▶ **AVAILABLE DATA**
^^^^^^^^

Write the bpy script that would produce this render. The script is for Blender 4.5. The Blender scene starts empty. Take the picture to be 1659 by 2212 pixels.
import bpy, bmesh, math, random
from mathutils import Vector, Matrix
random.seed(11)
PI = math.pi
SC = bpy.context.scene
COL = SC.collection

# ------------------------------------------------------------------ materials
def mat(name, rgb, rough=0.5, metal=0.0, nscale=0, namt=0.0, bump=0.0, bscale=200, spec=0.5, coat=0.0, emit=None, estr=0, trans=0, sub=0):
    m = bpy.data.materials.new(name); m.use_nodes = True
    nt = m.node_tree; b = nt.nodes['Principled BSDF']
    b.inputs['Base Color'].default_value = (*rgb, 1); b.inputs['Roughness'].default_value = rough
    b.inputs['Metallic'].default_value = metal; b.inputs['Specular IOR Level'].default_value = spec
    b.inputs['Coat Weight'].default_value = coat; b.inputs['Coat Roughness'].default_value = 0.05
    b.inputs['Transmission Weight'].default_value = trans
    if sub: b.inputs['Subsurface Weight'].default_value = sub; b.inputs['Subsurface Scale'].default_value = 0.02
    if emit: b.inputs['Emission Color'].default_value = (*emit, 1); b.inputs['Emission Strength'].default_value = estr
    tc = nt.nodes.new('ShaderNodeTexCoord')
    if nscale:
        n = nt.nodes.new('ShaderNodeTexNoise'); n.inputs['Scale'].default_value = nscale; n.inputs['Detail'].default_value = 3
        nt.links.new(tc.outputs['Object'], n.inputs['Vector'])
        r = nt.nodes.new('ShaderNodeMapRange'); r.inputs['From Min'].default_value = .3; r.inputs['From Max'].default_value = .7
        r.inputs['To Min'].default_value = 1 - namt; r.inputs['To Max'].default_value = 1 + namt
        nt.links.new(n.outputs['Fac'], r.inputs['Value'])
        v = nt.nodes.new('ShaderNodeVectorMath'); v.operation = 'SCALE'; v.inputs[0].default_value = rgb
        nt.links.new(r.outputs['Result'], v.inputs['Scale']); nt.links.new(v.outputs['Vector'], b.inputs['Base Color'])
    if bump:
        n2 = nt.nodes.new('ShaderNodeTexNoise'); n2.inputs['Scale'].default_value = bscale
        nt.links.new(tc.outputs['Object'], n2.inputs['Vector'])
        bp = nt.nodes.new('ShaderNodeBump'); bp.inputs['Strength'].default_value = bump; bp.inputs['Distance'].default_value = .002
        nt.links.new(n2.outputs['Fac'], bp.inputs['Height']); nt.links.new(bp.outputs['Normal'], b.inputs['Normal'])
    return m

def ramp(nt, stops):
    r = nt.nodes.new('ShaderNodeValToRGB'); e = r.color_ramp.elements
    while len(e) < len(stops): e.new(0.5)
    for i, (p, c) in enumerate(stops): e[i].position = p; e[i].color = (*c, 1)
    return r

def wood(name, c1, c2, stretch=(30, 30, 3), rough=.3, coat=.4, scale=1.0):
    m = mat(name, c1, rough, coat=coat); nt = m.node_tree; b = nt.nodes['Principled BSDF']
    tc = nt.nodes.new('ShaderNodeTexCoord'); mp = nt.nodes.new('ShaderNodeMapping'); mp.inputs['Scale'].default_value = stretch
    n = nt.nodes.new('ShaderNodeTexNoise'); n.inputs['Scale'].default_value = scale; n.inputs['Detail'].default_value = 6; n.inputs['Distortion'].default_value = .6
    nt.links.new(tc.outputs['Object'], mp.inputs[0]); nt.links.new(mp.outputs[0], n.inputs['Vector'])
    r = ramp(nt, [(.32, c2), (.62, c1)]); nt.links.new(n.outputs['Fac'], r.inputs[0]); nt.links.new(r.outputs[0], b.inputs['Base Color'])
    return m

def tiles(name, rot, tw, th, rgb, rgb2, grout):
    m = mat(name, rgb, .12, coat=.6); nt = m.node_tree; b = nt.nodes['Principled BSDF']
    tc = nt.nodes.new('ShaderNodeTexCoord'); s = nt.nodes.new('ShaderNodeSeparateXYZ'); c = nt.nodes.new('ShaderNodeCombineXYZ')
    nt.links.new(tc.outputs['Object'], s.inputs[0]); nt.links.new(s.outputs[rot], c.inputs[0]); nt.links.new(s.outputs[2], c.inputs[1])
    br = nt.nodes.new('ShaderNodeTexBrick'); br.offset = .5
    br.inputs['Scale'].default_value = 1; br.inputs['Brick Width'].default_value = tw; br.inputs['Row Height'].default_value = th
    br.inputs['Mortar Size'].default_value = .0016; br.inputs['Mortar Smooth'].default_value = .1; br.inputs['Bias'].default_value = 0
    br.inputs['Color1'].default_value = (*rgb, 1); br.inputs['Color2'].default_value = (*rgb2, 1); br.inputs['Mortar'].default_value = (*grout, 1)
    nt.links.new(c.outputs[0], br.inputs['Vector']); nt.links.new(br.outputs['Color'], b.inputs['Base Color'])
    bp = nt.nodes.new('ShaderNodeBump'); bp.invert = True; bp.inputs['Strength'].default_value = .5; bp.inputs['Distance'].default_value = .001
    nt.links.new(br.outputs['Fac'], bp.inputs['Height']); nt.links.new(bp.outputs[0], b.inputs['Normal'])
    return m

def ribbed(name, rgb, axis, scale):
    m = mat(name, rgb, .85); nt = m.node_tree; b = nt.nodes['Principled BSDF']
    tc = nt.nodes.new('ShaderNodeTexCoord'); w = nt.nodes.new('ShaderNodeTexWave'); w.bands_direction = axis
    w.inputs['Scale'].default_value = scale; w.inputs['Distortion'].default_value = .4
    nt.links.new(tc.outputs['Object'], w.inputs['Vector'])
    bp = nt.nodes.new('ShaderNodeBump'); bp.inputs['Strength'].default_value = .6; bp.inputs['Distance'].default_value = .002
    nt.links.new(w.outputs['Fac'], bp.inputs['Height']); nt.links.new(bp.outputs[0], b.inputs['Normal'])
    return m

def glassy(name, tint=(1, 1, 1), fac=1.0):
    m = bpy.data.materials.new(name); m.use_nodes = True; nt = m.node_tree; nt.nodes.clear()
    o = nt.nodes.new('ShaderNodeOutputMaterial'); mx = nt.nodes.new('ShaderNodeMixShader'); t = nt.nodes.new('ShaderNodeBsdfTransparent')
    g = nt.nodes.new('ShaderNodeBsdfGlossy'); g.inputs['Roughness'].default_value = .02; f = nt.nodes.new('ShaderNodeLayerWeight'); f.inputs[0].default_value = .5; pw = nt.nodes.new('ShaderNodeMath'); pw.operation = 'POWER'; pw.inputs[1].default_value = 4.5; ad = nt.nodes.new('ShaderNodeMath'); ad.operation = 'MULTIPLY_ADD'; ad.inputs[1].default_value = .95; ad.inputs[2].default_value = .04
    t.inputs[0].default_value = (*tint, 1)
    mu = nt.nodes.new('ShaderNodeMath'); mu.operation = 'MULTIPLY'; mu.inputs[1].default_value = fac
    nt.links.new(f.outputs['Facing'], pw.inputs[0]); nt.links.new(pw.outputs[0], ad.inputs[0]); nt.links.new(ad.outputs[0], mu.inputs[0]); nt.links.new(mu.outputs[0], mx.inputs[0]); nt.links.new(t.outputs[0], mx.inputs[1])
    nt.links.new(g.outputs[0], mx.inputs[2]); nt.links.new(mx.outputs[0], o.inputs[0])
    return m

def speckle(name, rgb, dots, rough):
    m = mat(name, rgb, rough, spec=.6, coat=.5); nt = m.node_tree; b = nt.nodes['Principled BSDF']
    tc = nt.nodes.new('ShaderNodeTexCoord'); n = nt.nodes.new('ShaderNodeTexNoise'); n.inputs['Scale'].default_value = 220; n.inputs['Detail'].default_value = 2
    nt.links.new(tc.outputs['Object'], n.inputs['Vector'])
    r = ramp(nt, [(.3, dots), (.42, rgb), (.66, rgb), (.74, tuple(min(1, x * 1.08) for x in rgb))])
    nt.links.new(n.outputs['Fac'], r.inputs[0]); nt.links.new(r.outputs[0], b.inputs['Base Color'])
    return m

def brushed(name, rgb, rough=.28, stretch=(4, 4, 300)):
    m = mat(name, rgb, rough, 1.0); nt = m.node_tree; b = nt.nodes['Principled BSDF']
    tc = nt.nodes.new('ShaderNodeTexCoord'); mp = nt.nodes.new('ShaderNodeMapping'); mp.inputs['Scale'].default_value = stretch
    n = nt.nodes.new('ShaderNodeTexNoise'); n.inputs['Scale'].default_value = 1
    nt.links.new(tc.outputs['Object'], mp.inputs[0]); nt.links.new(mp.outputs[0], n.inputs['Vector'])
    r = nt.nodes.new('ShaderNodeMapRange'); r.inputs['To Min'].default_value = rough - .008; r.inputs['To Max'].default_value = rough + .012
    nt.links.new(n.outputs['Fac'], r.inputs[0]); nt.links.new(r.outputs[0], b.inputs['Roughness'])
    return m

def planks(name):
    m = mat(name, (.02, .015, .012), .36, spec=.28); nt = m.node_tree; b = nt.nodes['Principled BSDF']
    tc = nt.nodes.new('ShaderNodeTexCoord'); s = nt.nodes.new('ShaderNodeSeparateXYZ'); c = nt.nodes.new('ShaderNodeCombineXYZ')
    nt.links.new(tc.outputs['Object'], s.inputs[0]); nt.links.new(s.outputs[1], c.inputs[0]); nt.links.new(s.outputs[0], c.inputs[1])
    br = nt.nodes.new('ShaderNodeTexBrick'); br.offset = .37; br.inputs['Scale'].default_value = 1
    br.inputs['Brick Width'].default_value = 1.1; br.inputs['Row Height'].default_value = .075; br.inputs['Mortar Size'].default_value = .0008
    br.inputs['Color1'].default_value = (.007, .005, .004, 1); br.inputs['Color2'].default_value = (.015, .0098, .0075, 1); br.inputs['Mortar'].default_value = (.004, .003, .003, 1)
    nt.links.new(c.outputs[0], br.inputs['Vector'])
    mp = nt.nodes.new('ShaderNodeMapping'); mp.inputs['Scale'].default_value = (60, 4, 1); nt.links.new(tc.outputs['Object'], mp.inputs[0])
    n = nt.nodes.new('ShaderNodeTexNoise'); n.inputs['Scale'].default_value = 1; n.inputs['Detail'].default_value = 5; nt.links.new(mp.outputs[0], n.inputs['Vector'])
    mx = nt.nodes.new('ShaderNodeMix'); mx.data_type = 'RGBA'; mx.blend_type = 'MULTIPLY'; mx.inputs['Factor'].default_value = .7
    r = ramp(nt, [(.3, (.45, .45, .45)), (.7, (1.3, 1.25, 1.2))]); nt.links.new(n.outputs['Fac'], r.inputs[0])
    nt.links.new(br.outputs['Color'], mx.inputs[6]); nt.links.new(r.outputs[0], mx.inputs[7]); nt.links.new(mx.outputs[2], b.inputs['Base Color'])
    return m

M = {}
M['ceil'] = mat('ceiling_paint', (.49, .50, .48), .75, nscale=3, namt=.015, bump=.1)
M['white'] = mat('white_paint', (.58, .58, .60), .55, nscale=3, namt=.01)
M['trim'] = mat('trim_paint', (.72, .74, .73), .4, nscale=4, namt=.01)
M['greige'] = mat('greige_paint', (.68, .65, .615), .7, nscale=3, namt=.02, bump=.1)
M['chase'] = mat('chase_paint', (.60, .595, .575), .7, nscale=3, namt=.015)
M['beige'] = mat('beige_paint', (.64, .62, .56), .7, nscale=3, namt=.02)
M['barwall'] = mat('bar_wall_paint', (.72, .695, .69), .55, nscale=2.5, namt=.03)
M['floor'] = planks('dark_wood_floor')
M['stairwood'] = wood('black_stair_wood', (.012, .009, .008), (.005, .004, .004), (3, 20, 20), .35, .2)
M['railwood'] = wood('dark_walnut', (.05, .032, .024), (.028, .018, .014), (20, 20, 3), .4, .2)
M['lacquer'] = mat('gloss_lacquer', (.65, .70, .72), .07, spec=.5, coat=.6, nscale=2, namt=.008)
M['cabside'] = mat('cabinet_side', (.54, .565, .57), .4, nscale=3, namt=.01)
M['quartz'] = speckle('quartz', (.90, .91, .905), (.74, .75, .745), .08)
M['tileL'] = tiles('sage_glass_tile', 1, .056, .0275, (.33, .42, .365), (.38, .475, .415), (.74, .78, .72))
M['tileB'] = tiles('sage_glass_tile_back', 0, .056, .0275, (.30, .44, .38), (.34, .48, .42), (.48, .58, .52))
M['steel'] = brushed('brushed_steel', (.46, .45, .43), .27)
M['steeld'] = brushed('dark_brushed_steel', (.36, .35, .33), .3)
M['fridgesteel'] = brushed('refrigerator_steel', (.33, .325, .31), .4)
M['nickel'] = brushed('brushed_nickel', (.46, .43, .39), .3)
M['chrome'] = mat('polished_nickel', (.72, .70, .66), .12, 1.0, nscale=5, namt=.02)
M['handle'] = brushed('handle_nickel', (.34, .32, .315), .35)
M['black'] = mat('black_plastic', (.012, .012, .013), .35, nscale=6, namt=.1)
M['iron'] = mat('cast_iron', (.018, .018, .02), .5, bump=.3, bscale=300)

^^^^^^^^

Exactly repeat the lines above, from the opening line through the one with "COL = SC.collection", and include nothing else.

Write the bpy script that would produce this render. The script is for Blender 4.5. The Blender scene starts empty. Take the picture to be 1659 by 2212 pixels.
import bpy, bmesh, math, random
from mathutils import Vector, Matrix
random.seed(11)
PI = math.pi
SC = bpy.context.scene
COL = SC.collection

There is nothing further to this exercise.